Linklaters targets US renewables market with senior partner hire from Sidley Austin

Ron I. Erlichman joins UK firm’s New York office to lead Americas energy and infrastructure team

Linklaters has signalled a drive to grow its market share of energy transition work in the US with the hire of a partner from Sidley Austin to head up its regional energy and infrastructure projects team.

Ron I. Erlichman has joined the UK Magic Circle firm as a partner and head of energy and infrastructure in the Americas and will lead an Americas team currently comprising two partners, a counsel and six associates. 

They will link up with a global practice group that is ranked in band one for global projects and energy by the legal directory Chambers and Partners.

Erlichman’s hire is the latest of a spate of senior US laterals secured by Linklaters as it and its three global UK Magic Circle rivals — Allen & Overy (A&O), Clifford Chance and Freshfields Bruckhaus Deringer — prioritise US growth.

He joins Linklaters after three years at Sidley Austin following a 20-year spell at Texas firm Bracewell and advises lenders, sponsors, private investment funds and developers on the development and financing of energy and infrastructure projects, including renewable energy and carbon neutrality projects.

“Linklaters has unrivalled experience worldwide in that space advising on complicated transition assets and there was a unique and wonderful opportunity in the US market to work with an extraordinarily strong team,” he said.

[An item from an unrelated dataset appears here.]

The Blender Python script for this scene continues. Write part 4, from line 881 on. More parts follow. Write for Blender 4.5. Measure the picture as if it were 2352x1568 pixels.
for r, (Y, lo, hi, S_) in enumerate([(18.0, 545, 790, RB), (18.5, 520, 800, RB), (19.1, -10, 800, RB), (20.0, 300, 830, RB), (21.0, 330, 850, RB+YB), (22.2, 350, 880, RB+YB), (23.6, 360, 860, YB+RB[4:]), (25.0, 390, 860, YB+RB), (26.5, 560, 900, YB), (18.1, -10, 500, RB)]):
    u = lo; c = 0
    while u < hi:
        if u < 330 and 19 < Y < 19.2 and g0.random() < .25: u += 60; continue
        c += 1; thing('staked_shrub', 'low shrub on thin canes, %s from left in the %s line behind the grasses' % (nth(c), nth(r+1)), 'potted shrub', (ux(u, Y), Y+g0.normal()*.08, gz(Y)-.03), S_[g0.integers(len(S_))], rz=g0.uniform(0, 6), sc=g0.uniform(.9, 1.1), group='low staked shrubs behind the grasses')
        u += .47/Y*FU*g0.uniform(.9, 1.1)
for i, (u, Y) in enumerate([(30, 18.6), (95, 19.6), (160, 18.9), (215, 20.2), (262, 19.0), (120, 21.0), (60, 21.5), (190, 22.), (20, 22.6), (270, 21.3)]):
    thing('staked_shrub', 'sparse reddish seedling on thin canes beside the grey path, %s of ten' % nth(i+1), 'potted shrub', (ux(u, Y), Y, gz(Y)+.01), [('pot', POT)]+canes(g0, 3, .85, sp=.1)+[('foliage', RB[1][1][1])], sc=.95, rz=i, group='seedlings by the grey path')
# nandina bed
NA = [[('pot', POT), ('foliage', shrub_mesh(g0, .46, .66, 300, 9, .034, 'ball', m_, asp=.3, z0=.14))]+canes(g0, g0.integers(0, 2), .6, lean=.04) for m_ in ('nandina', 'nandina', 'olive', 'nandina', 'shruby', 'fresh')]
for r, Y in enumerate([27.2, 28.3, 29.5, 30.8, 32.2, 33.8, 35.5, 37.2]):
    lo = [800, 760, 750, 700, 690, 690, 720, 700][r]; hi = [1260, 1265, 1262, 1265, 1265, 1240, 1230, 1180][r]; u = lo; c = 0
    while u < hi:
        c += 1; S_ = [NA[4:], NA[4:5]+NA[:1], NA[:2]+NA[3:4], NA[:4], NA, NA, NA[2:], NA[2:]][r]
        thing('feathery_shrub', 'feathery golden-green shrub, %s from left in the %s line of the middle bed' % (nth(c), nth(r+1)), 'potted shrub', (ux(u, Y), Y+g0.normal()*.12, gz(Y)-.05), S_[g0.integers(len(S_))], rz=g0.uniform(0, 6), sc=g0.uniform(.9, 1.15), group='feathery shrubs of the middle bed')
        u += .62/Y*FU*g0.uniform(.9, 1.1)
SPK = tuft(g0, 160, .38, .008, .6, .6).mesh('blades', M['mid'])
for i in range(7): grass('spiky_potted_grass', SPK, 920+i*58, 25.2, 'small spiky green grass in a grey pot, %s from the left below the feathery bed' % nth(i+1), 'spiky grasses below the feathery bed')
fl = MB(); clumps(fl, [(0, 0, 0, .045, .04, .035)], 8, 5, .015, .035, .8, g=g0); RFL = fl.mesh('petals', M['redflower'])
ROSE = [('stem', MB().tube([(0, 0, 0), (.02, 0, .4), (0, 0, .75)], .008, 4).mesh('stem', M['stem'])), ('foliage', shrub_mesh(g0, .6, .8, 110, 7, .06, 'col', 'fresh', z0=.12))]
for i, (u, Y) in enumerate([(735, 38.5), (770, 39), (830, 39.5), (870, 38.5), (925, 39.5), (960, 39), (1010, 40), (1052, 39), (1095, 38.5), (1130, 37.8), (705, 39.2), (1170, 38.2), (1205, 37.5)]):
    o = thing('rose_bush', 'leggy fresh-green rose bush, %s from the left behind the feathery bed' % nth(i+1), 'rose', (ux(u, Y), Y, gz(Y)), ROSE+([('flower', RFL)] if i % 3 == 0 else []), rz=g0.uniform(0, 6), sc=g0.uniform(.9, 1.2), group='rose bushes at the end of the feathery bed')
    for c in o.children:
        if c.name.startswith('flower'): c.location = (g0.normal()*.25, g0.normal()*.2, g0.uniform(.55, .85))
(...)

“The US has been slower to adopt energy transition for a variety of reasons. If you look at wind, hydrogen and other components of the space, other parts of the world are more developed and what I have learned is the importance of understanding the market and knowing the asset and the pitfalls. It is a unique opportunity to have that expertise internationally and in the US.”

Erlichman said he planned to expand his team, but wouldn’t commit to a timeframe, adding that the US renewables market would continue to grow. 

“In the US, the market is going to continue to transition regardless of who’s in power. Next year will depend on a wide away of factors, including interest rates and improvements in the supply chain. One thing that has become apparent to me over the last 15 years is that regardless of what is going on, it continues to move forward.”

In July, Linklaters hired two structured finance partners in New York from Alston & Bird having the previous month signed up an employment partner from Paul Weiss Rifkind Wharton & Garrison, also in New York, as well as a regulatory partner from Morgan Lewis & Bockius in Washington DC.

Linklaters’ most recent hire follows an eye-catching foray into the same market last year by A&O, which opened a Los Angeles office after securing a highly-rated six-partner US project finance and renewables team from Akin Gump Strauss Hauer & Feld.

Last week, former Slaughter and May senior partner Chris Saul wrote in a commentary that one way for the UK’s Magic Circle to achieve their goal of US growth was to focus on discrete practice areas where they have global strength.